▸ Task requirements
Write out, word for word, the stretch of lines beginning at the one with "Write a Blender" and ending at the one with "col = scene.collection", omitting the images.

▸ Stored rows
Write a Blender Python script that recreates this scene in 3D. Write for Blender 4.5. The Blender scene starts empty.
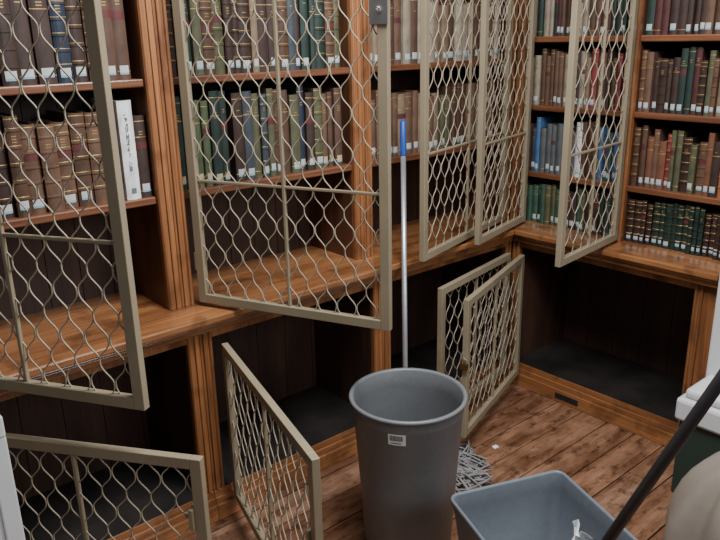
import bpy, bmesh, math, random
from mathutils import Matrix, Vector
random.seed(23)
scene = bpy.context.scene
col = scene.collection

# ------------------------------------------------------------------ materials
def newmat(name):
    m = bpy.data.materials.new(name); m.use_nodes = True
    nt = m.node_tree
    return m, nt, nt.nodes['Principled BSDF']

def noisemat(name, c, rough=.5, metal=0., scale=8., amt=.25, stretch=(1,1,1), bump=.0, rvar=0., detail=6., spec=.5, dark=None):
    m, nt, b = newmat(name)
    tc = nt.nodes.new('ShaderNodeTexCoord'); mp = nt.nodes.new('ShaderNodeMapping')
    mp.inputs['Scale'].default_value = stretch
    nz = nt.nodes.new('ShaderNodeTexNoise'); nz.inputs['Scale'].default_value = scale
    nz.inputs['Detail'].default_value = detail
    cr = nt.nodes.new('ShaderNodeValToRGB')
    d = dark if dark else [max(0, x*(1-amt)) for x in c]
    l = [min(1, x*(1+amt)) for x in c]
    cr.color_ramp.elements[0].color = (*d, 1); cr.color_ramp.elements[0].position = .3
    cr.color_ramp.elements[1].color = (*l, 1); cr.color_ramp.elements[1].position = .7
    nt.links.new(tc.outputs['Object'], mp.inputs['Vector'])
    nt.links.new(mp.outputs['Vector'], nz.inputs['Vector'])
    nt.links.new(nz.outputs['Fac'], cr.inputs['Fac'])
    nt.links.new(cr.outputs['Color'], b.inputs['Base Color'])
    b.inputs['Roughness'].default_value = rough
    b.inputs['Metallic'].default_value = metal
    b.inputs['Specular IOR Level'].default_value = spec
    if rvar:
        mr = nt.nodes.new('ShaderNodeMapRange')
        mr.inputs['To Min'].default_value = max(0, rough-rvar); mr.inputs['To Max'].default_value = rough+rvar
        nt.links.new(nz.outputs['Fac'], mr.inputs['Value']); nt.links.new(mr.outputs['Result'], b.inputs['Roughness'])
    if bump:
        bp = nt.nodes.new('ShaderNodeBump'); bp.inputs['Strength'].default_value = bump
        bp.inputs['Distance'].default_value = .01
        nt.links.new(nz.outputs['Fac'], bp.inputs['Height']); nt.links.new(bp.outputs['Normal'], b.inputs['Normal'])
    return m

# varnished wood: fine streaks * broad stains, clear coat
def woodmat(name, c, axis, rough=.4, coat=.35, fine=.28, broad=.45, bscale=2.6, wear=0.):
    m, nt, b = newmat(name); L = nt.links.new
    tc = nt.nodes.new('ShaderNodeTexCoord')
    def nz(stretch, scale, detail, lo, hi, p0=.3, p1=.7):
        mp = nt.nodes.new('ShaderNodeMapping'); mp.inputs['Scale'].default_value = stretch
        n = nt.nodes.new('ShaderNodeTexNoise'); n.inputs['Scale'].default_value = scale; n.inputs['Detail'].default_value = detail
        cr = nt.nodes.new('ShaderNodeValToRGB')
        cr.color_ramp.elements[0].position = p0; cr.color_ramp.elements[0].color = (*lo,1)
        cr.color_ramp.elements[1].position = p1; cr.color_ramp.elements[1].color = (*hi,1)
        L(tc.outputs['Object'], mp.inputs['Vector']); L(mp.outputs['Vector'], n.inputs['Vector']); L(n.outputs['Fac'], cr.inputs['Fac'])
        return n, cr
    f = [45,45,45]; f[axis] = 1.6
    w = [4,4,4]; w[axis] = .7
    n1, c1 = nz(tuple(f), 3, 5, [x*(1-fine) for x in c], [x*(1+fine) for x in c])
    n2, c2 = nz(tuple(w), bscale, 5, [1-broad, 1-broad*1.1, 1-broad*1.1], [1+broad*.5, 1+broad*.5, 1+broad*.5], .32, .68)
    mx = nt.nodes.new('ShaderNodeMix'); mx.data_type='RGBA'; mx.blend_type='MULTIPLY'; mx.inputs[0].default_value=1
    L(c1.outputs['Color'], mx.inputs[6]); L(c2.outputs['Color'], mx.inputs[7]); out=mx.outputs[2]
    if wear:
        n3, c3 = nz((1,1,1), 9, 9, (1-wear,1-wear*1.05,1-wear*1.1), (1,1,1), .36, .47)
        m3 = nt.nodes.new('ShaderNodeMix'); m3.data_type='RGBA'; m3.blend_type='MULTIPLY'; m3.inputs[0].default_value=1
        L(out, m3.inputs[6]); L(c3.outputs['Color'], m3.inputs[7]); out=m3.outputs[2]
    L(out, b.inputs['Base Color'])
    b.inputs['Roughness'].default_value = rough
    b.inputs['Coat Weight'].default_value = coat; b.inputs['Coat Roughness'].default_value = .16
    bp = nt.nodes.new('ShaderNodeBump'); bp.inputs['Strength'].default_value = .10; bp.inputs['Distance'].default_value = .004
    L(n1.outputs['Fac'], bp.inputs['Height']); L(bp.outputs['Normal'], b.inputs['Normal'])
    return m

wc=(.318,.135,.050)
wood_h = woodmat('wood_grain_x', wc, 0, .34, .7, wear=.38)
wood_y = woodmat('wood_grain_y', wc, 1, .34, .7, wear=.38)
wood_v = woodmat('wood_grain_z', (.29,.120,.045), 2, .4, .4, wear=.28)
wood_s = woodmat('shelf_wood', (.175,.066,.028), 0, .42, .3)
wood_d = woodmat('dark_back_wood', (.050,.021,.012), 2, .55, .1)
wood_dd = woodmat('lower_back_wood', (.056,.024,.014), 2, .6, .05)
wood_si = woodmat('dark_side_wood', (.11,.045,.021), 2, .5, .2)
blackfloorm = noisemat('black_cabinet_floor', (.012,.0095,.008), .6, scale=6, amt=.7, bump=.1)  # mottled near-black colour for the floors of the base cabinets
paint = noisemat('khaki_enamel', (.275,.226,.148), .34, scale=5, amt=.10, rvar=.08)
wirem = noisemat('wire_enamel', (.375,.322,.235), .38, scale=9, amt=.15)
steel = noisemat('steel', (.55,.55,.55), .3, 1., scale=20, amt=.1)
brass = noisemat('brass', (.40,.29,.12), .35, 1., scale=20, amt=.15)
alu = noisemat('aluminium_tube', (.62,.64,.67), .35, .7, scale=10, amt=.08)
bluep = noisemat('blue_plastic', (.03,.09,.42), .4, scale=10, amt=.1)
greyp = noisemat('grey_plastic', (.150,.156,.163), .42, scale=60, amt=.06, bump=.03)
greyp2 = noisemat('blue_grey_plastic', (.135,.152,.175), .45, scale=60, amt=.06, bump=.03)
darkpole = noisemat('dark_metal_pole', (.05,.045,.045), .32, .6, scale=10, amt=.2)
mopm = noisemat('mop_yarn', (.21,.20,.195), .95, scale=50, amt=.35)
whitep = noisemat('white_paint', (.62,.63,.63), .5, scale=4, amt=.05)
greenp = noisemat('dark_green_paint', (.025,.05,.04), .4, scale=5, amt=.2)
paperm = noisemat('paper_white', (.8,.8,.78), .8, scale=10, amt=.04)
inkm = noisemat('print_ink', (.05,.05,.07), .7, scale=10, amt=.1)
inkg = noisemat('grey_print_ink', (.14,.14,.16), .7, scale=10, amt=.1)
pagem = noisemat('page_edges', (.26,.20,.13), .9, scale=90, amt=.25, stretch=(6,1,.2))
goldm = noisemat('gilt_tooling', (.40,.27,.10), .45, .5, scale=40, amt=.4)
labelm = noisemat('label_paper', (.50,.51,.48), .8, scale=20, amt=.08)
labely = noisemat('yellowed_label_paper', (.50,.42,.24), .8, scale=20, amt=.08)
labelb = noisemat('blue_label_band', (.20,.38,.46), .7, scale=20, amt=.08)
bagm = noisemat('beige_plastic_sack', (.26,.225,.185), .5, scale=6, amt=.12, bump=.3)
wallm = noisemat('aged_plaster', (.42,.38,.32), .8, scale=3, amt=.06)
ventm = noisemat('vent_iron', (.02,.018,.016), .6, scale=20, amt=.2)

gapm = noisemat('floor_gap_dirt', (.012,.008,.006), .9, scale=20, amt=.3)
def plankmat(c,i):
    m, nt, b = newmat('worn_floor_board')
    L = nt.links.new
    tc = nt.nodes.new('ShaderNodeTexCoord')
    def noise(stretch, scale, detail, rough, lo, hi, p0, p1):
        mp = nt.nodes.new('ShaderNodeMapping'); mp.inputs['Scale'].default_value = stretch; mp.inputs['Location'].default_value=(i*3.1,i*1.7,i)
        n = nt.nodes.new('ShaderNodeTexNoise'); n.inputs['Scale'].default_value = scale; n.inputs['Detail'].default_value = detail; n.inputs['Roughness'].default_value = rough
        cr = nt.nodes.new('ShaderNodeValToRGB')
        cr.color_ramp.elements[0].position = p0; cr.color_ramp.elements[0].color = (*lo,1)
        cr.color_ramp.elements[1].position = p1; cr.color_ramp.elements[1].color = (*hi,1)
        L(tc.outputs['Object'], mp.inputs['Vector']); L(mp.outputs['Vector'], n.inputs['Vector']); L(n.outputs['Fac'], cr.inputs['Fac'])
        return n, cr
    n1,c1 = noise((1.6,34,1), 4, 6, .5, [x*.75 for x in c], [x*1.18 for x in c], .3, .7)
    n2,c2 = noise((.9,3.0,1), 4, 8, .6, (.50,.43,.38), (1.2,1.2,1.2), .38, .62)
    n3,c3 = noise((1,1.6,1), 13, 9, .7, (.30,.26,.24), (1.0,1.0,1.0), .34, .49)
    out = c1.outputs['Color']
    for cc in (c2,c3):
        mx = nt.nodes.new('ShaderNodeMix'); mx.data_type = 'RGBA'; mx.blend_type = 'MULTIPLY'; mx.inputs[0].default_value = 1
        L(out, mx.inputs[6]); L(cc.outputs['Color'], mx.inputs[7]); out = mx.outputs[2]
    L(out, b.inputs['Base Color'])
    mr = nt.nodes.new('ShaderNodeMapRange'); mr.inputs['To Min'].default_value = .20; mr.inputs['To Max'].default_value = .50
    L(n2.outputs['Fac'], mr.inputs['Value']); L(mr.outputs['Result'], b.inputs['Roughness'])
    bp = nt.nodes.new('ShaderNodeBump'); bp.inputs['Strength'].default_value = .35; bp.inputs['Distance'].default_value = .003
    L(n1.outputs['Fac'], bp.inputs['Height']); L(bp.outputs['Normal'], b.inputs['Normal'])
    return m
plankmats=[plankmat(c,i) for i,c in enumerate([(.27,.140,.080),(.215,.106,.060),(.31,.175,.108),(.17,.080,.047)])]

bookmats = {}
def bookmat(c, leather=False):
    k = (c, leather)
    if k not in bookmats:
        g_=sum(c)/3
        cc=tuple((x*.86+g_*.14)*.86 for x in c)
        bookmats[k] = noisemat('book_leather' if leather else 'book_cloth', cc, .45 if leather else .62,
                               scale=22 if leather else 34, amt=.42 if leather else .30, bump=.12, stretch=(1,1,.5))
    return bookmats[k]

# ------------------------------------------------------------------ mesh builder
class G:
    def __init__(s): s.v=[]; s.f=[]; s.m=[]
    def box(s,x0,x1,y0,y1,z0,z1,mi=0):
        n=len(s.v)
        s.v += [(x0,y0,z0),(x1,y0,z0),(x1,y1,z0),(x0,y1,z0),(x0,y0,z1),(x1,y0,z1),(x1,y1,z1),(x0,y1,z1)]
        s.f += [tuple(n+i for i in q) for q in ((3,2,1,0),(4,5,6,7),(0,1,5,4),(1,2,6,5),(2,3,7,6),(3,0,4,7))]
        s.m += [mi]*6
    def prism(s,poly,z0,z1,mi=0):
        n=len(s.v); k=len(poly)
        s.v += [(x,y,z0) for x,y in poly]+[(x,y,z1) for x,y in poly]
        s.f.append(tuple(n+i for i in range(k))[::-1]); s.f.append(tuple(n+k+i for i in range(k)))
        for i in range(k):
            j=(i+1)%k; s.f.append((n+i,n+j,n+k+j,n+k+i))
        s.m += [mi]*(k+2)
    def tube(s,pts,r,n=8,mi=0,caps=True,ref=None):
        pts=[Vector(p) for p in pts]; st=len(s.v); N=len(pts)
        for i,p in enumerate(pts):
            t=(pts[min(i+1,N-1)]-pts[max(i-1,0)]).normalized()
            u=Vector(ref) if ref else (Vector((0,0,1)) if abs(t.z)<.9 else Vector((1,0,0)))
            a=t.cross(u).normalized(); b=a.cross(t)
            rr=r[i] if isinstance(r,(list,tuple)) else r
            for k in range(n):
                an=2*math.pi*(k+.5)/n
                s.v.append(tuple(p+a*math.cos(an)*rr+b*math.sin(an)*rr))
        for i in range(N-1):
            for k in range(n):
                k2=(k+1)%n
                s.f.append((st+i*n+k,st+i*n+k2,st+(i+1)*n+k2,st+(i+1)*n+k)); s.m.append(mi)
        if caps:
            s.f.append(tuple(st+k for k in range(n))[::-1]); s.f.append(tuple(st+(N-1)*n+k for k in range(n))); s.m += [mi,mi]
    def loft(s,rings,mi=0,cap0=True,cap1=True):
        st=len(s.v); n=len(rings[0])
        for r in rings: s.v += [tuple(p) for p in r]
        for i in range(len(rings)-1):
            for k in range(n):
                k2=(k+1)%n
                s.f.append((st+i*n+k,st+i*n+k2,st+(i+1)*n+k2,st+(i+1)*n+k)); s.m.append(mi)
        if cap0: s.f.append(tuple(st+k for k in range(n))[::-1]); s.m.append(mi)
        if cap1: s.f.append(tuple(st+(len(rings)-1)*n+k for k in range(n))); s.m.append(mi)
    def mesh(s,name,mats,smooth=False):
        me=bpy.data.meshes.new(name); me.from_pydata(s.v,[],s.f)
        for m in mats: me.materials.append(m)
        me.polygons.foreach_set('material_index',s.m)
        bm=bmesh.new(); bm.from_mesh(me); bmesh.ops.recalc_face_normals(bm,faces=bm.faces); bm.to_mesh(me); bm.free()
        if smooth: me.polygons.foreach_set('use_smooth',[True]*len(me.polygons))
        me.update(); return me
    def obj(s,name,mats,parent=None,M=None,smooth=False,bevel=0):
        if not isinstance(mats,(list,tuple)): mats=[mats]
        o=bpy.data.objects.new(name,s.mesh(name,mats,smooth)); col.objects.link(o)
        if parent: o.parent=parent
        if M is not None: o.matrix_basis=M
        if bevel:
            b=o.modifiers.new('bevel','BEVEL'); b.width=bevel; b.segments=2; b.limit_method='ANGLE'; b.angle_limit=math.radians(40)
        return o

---

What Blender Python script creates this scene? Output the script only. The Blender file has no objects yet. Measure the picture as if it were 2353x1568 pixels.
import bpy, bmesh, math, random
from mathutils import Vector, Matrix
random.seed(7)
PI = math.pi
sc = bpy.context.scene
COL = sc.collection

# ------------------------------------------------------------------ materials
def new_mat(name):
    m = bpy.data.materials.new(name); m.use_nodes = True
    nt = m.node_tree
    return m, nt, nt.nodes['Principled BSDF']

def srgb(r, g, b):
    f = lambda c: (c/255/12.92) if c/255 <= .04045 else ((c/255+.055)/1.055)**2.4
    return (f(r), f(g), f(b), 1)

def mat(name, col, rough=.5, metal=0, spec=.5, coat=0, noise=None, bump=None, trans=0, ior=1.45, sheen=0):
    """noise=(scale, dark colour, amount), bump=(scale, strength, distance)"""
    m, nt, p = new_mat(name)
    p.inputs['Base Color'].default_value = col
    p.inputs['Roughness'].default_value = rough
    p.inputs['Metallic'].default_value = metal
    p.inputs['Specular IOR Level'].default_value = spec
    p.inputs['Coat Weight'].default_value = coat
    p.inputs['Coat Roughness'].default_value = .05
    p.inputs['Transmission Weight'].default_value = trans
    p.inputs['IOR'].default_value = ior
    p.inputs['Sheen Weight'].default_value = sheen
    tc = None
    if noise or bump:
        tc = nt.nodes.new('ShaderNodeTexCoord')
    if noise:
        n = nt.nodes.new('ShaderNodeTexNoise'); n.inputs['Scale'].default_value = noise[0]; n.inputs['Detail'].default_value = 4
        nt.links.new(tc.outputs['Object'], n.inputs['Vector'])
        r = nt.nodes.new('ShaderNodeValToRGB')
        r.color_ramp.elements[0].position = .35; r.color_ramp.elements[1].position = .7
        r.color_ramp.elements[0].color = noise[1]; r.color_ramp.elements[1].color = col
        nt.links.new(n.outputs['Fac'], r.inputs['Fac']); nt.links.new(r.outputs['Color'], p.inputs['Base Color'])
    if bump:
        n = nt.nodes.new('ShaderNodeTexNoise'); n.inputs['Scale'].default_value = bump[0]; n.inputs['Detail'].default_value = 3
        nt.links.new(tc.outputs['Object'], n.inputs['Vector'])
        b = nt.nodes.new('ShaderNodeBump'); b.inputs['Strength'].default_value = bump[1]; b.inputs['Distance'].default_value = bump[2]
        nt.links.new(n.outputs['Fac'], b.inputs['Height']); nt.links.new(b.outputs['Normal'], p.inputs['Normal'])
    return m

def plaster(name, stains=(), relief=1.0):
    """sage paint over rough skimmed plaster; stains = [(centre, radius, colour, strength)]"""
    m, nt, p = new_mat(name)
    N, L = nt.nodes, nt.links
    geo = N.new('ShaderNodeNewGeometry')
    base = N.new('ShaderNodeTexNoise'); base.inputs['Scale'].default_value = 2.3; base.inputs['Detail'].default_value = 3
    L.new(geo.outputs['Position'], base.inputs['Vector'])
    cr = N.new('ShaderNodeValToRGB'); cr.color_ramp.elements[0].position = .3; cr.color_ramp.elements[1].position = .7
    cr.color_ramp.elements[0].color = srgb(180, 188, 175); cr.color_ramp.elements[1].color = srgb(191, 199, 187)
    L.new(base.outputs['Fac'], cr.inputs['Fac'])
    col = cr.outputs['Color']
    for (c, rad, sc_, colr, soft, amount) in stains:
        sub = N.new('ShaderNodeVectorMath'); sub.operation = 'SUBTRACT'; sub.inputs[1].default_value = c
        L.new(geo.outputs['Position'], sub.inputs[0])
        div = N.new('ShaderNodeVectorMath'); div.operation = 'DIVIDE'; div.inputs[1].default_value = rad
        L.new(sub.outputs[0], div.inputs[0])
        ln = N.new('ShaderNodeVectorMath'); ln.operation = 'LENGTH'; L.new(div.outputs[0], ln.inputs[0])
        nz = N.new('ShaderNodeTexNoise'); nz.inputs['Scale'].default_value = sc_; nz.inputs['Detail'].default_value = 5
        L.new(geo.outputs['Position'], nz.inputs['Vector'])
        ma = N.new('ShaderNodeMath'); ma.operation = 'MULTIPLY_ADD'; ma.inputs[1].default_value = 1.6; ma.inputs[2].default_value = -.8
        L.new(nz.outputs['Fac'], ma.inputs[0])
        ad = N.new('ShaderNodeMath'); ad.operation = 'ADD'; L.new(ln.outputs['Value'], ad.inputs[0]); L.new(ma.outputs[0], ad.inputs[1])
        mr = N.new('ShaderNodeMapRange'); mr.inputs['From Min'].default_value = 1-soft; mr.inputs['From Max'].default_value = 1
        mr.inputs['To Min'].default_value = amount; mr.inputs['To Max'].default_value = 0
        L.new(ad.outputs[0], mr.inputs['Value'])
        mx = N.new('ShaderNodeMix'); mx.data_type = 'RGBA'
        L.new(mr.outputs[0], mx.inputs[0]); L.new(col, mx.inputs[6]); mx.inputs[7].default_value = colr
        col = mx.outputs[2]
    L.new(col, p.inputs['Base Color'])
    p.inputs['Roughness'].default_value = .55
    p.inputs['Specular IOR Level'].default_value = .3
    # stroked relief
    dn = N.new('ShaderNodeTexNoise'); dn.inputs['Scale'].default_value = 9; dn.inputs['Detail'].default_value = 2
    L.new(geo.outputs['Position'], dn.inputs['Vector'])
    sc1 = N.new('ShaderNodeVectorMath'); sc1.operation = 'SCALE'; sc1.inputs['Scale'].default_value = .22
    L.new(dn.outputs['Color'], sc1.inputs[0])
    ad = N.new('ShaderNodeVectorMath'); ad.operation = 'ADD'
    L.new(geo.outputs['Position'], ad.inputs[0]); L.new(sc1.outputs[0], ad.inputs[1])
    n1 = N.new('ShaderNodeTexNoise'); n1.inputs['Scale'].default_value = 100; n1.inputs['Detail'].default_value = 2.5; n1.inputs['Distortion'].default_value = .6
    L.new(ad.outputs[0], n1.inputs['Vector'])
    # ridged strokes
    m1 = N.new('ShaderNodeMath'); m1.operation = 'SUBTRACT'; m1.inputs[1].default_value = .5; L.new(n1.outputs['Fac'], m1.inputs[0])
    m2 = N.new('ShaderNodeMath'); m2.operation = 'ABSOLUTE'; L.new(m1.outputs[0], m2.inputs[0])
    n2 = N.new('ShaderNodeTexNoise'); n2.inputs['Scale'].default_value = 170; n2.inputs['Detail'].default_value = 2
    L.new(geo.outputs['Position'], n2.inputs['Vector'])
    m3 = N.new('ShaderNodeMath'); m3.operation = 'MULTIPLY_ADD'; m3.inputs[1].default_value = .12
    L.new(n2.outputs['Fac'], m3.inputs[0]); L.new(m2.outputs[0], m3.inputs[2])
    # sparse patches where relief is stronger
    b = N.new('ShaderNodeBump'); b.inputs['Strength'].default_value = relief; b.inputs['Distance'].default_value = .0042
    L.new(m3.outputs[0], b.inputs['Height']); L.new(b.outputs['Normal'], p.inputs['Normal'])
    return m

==

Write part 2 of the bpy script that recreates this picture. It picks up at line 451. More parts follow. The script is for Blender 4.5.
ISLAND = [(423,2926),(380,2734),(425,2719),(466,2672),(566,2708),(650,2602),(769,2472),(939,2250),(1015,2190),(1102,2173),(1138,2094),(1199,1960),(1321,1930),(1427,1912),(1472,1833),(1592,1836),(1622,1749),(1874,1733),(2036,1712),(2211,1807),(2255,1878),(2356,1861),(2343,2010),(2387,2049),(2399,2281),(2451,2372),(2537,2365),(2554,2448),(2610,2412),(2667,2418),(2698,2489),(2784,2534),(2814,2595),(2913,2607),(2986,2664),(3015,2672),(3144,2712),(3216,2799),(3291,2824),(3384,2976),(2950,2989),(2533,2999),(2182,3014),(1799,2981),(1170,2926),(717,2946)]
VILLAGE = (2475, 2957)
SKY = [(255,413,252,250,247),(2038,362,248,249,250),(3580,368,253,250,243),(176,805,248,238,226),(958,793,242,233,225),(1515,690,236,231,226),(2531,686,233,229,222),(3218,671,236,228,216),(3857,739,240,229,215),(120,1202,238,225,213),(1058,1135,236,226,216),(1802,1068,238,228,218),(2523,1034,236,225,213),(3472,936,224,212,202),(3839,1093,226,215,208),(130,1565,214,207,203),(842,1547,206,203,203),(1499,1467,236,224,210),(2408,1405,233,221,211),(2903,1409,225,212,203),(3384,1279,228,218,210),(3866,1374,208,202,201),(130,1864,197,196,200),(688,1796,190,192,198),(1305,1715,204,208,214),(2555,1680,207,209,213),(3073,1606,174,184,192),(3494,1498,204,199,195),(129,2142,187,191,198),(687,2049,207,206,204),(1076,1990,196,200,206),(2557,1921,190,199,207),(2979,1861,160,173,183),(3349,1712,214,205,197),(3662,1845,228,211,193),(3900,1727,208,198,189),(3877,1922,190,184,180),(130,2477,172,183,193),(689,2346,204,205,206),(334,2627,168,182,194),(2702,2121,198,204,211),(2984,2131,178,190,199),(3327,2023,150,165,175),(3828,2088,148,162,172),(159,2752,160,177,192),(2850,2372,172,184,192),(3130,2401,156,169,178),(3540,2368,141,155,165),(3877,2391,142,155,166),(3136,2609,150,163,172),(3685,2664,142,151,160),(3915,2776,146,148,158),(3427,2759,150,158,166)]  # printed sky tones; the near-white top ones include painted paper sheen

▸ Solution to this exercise
Write a Blender Python script that recreates this scene in 3D. Write for Blender 4.5. The Blender scene starts empty.
import bpy, bmesh, math, random
from mathutils import Matrix, Vector
random.seed(23)
scene = bpy.context.scene
col = scene.collection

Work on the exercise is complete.